## begin

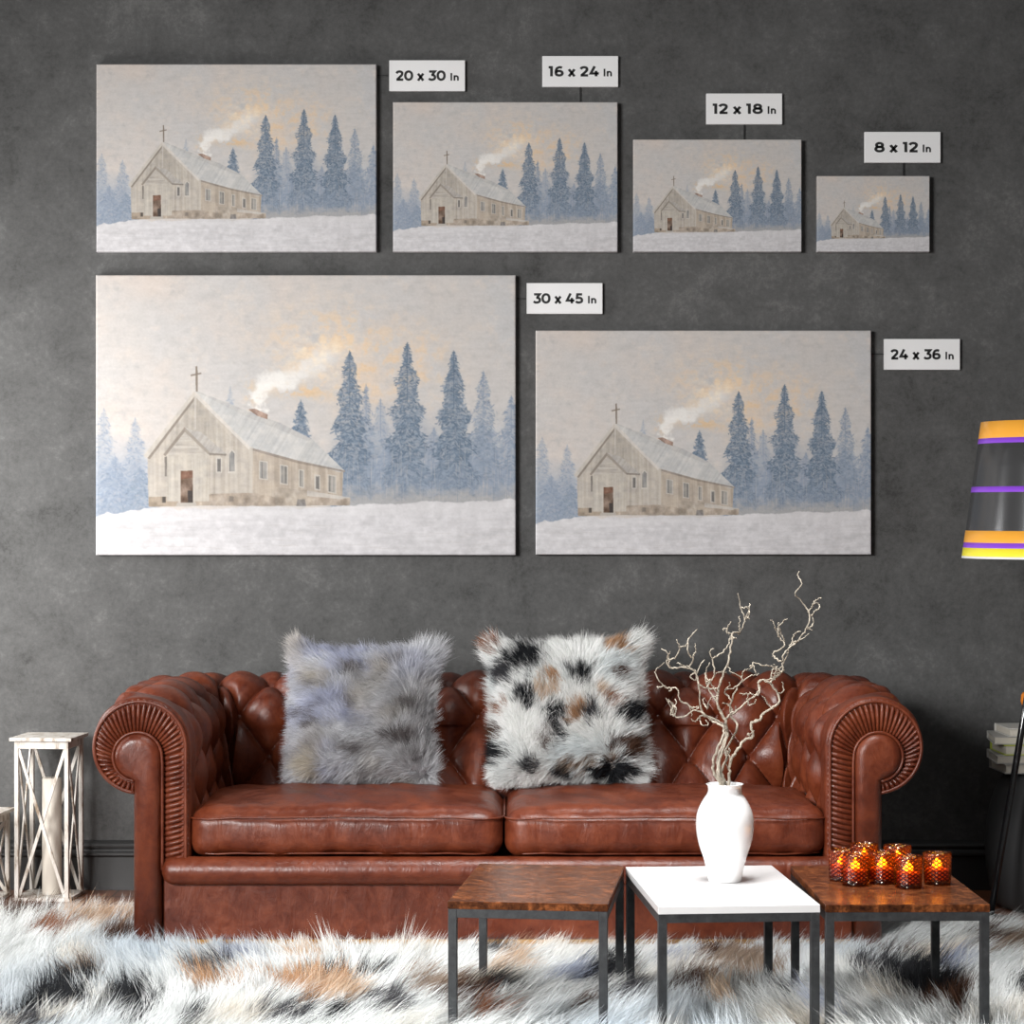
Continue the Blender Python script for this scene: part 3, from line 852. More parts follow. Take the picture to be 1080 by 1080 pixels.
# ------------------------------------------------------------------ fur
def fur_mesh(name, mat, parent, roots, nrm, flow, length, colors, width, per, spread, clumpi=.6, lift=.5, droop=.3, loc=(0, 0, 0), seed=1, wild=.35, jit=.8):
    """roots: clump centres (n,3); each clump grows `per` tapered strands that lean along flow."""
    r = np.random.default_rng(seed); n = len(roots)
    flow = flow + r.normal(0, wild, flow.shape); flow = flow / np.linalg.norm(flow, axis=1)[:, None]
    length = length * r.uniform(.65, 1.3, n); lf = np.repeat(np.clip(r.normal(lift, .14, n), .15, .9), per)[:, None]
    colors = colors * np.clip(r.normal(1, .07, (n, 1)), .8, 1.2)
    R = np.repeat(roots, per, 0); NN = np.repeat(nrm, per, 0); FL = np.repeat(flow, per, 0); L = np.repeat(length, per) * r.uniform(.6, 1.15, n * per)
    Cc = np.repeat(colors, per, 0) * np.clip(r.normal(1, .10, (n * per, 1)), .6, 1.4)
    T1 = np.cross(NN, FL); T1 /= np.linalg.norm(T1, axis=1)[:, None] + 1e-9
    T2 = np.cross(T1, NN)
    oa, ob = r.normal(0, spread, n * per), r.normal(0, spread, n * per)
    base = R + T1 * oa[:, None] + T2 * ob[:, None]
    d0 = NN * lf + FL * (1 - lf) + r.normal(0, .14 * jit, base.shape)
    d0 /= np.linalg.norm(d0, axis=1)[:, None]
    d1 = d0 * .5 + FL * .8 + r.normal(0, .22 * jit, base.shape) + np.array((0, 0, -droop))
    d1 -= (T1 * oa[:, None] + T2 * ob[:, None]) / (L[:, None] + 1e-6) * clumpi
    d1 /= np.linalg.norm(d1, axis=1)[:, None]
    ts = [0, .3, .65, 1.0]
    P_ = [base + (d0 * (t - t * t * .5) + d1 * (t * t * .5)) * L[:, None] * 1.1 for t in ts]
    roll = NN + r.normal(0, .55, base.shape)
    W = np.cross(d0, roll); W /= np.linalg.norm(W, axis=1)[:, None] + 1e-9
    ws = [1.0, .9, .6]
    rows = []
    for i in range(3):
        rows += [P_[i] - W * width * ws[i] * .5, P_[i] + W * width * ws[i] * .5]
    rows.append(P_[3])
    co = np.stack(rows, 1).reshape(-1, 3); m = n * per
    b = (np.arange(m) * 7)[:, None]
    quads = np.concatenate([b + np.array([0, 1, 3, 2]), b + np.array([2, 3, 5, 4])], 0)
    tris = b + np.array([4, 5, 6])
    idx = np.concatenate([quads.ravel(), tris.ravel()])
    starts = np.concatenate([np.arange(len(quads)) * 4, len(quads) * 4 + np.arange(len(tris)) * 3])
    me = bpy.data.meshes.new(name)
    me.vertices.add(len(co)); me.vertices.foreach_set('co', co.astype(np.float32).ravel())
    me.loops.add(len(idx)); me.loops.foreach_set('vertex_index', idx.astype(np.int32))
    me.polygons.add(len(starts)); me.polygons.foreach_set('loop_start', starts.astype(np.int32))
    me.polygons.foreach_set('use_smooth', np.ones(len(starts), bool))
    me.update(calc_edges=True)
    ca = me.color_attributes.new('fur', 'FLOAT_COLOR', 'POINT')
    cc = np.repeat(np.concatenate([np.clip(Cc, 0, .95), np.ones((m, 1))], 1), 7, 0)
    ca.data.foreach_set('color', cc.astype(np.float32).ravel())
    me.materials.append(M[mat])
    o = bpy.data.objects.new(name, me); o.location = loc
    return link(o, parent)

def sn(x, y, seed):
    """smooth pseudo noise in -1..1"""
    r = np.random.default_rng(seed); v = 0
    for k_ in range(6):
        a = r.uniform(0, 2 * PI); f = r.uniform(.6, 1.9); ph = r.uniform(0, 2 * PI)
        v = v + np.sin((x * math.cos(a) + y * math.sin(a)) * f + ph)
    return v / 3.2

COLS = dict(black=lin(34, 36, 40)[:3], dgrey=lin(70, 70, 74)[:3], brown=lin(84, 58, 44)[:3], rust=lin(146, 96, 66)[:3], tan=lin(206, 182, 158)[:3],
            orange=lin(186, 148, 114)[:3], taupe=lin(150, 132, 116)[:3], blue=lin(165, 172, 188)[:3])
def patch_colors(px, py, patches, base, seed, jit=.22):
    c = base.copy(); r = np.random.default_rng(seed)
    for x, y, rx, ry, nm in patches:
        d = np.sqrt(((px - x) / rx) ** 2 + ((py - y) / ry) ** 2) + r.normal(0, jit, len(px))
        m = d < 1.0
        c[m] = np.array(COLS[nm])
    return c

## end

INSTRUCTIONS TO FOLLOW: From the material above, reproduce everything verbatim except the pictures.

REPLY:
Continue the Blender Python script for this scene: part 3, from line 852. More parts follow. Take the picture to be 1080 by 1080 pixels.
# ------------------------------------------------------------------ fur
def fur_mesh(name, mat, parent, roots, nrm, flow, length, colors, width, per, spread, clumpi=.6, lift=.5, droop=.3, loc=(0, 0, 0), seed=1, wild=.35, jit=.8):
    """roots: clump centres (n,3); each clump grows `per` tapered strands that lean along flow."""
    r = np.random.default_rng(seed); n = len(roots)
    flow = flow + r.normal(0, wild, flow.shape); flow = flow / np.linalg.norm(flow, axis=1)[:, None]
    length = length * r.uniform(.65, 1.3, n); lf = np.repeat(np.clip(r.normal(lift, .14, n), .15, .9), per)[:, None]
    colors = colors * np.clip(r.normal(1, .07, (n, 1)), .8, 1.2)
    R = np.repeat(roots, per, 0); NN = np.repeat(nrm, per, 0); FL = np.repeat(flow, per, 0); L = np.repeat(length, per) * r.uniform(.6, 1.15, n * per)
    Cc = np.repeat(colors, per, 0) * np.clip(r.normal(1, .10, (n * per, 1)), .6, 1.4)
    T1 = np.cross(NN, FL); T1 /= np.linalg.norm(T1, axis=1)[:, None] + 1e-9
    T2 = np.cross(T1, NN)
    oa, ob = r.normal(0, spread, n * per), r.normal(0, spread, n * per)
    base = R + T1 * oa[:, None] + T2 * ob[:, None]
    d0 = NN * lf + FL * (1 - lf) + r.normal(0, .14 * jit, base.shape)
    d0 /= np.linalg.norm(d0, axis=1)[:, None]
    d1 = d0 * .5 + FL * .8 + r.normal(0, .22 * jit, base.shape) + np.array((0, 0, -droop))
    d1 -= (T1 * oa[:, None] + T2 * ob[:, None]) / (L[:, None] + 1e-6) * clumpi
    d1 /= np.linalg.norm(d1, axis=1)[:, None]
    ts = [0, .3, .65, 1.0]
    P_ = [base + (d0 * (t - t * t * .5) + d1 * (t * t * .5)) * L[:, None] * 1.1 for t in ts]
    roll = NN + r.normal(0, .55, base.shape)
    W = np.cross(d0, roll); W /= np.linalg.norm(W, axis=1)[:, None] + 1e-9
    ws = [1.0, .9, .6]
    rows = []
    for i in range(3):
        rows += [P_[i] - W * width * ws[i] * .5, P_[i] + W * width * ws[i] * .5]
    rows.append(P_[3])
    co = np.stack(rows, 1).reshape(-1, 3); m = n * per
    b = (np.arange(m) * 7)[:, None]
    quads = np.concatenate([b + np.array([0, 1, 3, 2]), b + np.array([2, 3, 5, 4])], 0)
    tris = b + np.array([4, 5, 6])
    idx = np.concatenate([quads.ravel(), tris.ravel()])
    starts = np.concatenate([np.arange(len(quads)) * 4, len(quads) * 4 + np.arange(len(tris)) * 3])
    me = bpy.data.meshes.new(name)
    me.vertices.add(len(co)); me.vertices.foreach_set('co', co.astype(np.float32).ravel())
    me.loops.add(len(idx)); me.loops.foreach_set('vertex_index', idx.astype(np.int32))
    me.polygons.add(len(starts)); me.polygons.foreach_set('loop_start', starts.astype(np.int32))
    me.polygons.foreach_set('use_smooth', np.ones(len(starts), bool))
    me.update(calc_edges=True)
    ca = me.color_attributes.new('fur', 'FLOAT_COLOR', 'POINT')
    cc = np.repeat(np.concatenate([np.clip(Cc, 0, .95), np.ones((m, 1))], 1), 7, 0)
    ca.data.foreach_set('color', cc.astype(np.float32).ravel())
    me.materials.append(M[mat])
    o = bpy.data.objects.new(name, me); o.location = loc
    return link(o, parent)

def sn(x, y, seed):
    """smooth pseudo noise in -1..1"""
    r = np.random.default_rng(seed); v = 0
    for k_ in range(6):
        a = r.uniform(0, 2 * PI); f = r.uniform(.6, 1.9); ph = r.uniform(0, 2 * PI)
        v = v + np.sin((x * math.cos(a) + y * math.sin(a)) * f + ph)
    return v / 3.2

COLS = dict(black=lin(34, 36, 40)[:3], dgrey=lin(70, 70, 74)[:3], brown=lin(84, 58, 44)[:3], rust=lin(146, 96, 66)[:3], tan=lin(206, 182, 158)[:3],
            orange=lin(186, 148, 114)[:3], taupe=lin(150, 132, 116)[:3], blue=lin(165, 172, 188)[:3])
def patch_colors(px, py, patches, base, seed, jit=.22):
    c = base.copy(); r = np.random.default_rng(seed)
    for x, y, rx, ry, nm in patches:
        d = np.sqrt(((px - x) / rx) ** 2 + ((py - y) / ry) ** 2) + r.normal(0, jit, len(px))
        m = d < 1.0
        c[m] = np.array(COLS[nm])
    return c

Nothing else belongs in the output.